NASA's Artemis II mission has reached a landmark milestone, with its four-person crew travelling farther from Earth than any humans in history, surpassing the record set by the Apollo 13 crew in April 1970. Apollo 13 holds the record for the greatest distance from Earth ever achieved by humans, at approximately 400,171 kilometres (248,655 miles), a figure that stood unchallenged for over five decades.
The Artemis II crew — Commander Reid Wiseman, Pilot Victor Glover, Mission Specialist Christina Koch, and Canadian Space Agency astronaut Jeremy Hansen — are conducting a crewed lunar flyby, the first such mission since the Apollo era. Their trajectory takes them around the far side of the Moon and back, testing the Orion spacecraft and Space Launch System under crewed conditions ahead of future lunar landing missions.

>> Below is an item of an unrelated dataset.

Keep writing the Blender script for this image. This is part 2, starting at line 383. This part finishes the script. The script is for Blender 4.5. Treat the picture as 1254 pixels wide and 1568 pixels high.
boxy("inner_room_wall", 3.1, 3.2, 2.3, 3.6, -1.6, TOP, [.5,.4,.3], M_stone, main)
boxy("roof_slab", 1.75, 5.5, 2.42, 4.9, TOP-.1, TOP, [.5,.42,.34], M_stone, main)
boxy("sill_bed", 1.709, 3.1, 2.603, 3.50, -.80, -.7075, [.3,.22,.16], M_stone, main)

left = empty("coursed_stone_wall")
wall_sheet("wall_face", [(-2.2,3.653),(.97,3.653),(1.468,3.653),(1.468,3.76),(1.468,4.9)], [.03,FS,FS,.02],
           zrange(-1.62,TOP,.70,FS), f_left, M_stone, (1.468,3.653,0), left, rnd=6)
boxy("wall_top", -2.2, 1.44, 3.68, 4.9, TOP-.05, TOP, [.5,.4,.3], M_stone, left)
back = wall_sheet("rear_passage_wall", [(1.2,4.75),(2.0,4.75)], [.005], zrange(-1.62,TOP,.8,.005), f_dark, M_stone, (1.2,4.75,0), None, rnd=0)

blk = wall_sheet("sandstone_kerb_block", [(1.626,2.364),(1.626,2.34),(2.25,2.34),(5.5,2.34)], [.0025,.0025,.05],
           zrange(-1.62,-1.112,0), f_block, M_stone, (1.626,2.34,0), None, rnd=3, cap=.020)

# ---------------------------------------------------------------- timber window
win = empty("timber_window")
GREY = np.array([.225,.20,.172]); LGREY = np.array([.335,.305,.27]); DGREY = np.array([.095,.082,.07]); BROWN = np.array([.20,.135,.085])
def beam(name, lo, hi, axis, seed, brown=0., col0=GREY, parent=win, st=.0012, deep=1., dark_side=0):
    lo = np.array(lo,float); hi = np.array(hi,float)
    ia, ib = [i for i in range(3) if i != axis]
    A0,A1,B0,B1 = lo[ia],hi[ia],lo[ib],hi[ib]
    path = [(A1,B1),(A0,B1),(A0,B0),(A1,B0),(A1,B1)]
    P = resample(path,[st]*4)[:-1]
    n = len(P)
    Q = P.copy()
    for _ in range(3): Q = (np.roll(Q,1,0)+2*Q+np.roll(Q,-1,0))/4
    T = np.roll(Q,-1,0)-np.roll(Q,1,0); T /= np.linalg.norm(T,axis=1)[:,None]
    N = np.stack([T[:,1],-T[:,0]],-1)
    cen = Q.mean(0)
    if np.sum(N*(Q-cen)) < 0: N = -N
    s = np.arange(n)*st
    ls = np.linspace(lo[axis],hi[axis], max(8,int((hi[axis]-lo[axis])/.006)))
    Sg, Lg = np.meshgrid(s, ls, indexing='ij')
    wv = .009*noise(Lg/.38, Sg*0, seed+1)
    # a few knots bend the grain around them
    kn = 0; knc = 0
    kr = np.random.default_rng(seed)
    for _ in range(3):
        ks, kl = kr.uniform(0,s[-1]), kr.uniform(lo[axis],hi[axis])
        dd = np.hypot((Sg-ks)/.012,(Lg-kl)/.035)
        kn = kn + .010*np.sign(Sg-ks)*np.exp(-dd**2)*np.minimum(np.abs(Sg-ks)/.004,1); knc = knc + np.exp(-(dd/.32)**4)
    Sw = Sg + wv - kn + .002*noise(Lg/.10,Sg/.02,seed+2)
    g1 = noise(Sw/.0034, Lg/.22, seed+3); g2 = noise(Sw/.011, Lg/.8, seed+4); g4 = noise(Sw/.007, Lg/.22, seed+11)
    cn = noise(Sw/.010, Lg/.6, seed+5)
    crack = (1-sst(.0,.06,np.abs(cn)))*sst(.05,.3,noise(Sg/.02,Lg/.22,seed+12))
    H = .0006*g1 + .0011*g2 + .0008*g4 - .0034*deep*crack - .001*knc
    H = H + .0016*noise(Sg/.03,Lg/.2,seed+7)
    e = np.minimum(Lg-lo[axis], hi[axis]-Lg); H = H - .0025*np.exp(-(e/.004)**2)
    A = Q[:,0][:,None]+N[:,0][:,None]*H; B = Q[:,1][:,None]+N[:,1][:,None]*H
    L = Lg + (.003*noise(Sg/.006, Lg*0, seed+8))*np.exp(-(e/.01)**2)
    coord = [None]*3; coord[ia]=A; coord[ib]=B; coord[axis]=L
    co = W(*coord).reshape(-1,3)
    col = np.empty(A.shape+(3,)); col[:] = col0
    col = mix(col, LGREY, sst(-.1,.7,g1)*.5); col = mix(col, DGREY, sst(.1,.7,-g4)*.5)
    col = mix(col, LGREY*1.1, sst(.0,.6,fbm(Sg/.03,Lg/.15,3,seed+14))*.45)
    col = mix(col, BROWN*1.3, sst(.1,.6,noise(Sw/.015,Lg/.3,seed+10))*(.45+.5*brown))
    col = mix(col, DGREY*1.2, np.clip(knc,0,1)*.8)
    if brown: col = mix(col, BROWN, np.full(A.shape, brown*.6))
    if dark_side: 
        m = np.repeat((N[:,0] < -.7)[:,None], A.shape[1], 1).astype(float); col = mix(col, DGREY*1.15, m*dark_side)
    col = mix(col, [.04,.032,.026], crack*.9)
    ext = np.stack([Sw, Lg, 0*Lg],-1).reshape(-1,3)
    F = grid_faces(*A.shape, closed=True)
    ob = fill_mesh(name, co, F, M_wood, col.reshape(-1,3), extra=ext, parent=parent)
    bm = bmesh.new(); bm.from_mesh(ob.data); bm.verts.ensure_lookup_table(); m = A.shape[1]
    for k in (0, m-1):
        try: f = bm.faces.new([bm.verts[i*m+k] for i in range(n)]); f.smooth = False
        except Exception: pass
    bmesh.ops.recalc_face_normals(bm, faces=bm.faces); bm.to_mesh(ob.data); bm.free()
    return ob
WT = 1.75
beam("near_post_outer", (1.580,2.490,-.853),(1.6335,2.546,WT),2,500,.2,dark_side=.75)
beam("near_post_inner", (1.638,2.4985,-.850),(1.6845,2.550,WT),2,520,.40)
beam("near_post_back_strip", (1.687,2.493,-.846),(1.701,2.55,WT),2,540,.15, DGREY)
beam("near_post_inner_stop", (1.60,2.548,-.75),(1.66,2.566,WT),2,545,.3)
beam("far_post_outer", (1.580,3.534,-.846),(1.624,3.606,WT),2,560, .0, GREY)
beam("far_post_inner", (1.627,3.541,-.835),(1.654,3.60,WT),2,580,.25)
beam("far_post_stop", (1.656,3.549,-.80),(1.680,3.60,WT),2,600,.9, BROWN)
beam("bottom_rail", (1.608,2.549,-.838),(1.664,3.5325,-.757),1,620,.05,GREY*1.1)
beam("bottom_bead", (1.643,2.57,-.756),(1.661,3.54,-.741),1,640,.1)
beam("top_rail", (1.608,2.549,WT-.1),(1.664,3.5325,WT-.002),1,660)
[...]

The mission represents a significant step in NASA's broader Artemis programme, which aims to return humans to the lunar surface and eventually establish a sustained presence on and around the Moon. Jeremy Hansen becomes the first Canadian to travel to the vicinity of the Moon, a historic milestone for the Canadian Space Agency.
NASA has not independently confirmed the naming of a lunar crater during this mission as of the time of publication. Readers are advised that some details reported in early coverage of this mission could not be verified and have been omitted pending official confirmation from NASA.